- **To do**
Retype nothing but the lines from the start of the material up to and including the line with "wn.nodes['Background'].inputs[1].default_value = 5.4". Pictures don't belong in the copy.

# Start of Information supplied

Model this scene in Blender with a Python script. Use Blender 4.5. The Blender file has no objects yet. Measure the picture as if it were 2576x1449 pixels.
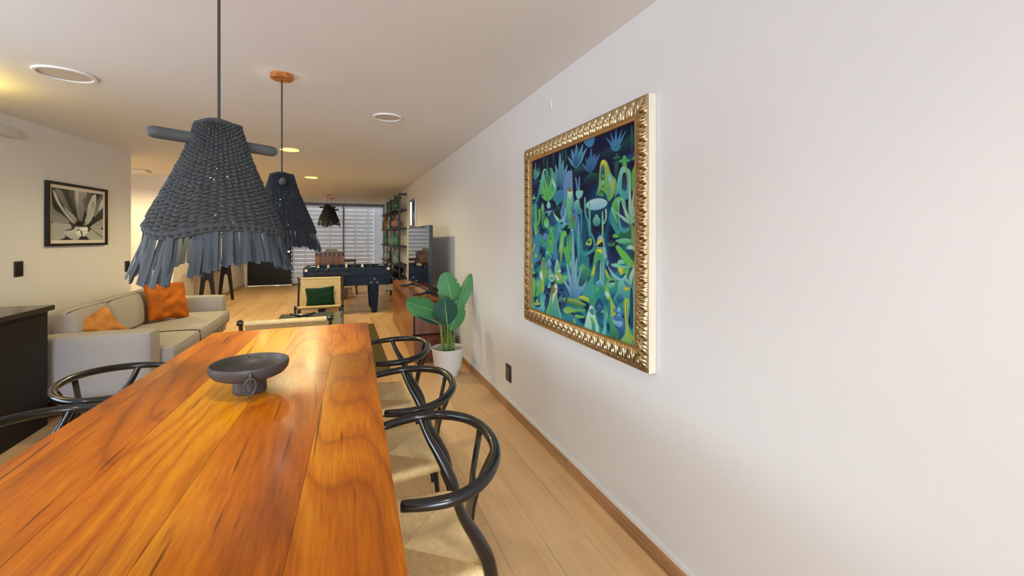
import bpy, bmesh, math, random
import numpy as np
from mathutils import Vector, Matrix
PI = math.pi
random.seed(7)
C = bpy.context.scene.collection
scene = bpy.context.scene

# ------------------------------------------------------------------ camera, world, lights, exposure
CEIL = 2.36
WALL = 1.24
YAW = math.atan((1288 - 857) / 1080.0)
cam = bpy.data.cameras.new('camera')
cam.sensor_width = 36.0
cam.lens = 1080.0 / 2576.0 * 36.0
cam.shift_y = -(724.5 - 597.0) / 2576.0
cam.clip_start = 0.02
cam_ob = bpy.data.objects.new('camera', cam)
cam_ob.location = (0, 0, 1.36)
cam_ob.rotation_euler = (PI / 2, 0, -YAW)
C.objects.link(cam_ob)
scene.camera = cam_ob

scene.view_settings.view_transform = 'Standard'
scene.view_settings.look = 'None'
scene.view_settings.gamma = 1.0
scene.view_settings.use_curve_mapping = False
scene.view_settings.exposure = 0.13

world = bpy.data.worlds.new('daylight')
scene.world = world
world.use_nodes = True
wn = world.node_tree
wn.nodes['Background'].inputs[0].default_value = (0.80, 0.90, 1.0, 1)
wn.nodes['Background'].inputs[1].default_value = 5.4


def area(name, loc, rot, sx, sy, power, color):
    l = bpy.data.lights.new(name, 'AREA')
    l.shape = 'RECTANGLE'
    l.size = sx
    l.size_y = sy
    l.energy = power
    l.color = color
    o = bpy.data.objects.new(name, l)
    o.location = loc
    o.rotation_euler = rot
    C.objects.link(o)
    return o


def spot(name, loc, power, color, size=150, blend=0.6, radius=0.05, rot=(0, 0, 0)):
    l = bpy.data.lights.new(name, 'SPOT')
    l.energy = power
    l.color = color
    l.spot_size = math.radians(size)
    l.spot_blend = blend
    l.shadow_soft_size = radius
    o = bpy.data.objects.new(name, l)
    o.location = loc
    o.rotation_euler = rot
    C.objects.link(o)
    return o


def point(name, loc, power, color, radius=0.03):
    l = bpy.data.lights.new(name, 'POINT')
    l.energy = power
    l.color = color
    l.shadow_soft_size = radius
    o = bpy.data.objects.new(name, l)
    o.location = loc
    C.objects.link(o)
    return o


WARM = (1.0, 0.84, 0.46)
DAY = (0.66, 0.83, 1.0)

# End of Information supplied

- **Task response**
Model this scene in Blender with a Python script. Use Blender 4.5. The Blender file has no objects yet. Measure the picture as if it were 2576x1449 pixels.
import bpy, bmesh, math, random
import numpy as np
from mathutils import Vector, Matrix
PI = math.pi
random.seed(7)
C = bpy.context.scene.collection
scene = bpy.context.scene

# ------------------------------------------------------------------ camera, world, lights, exposure
CEIL = 2.36
WALL = 1.24
YAW = math.atan((1288 - 857) / 1080.0)
cam = bpy.data.cameras.new('camera')
cam.sensor_width = 36.0
cam.lens = 1080.0 / 2576.0 * 36.0
cam.shift_y = -(724.5 - 597.0) / 2576.0
cam.clip_start = 0.02
cam_ob = bpy.data.objects.new('camera', cam)
cam_ob.location = (0, 0, 1.36)
cam_ob.rotation_euler = (PI / 2, 0, -YAW)
C.objects.link(cam_ob)
scene.camera = cam_ob

scene.view_settings.view_transform = 'Standard'
scene.view_settings.look = 'None'
scene.view_settings.gamma = 1.0
scene.view_settings.use_curve_mapping = False
scene.view_settings.exposure = 0.13

world = bpy.data.worlds.new('daylight')
scene.world = world
world.use_nodes = True
wn = world.node_tree
wn.nodes['Background'].inputs[0].default_value = (0.80, 0.90, 1.0, 1)
wn.nodes['Background'].inputs[1].default_value = 5.4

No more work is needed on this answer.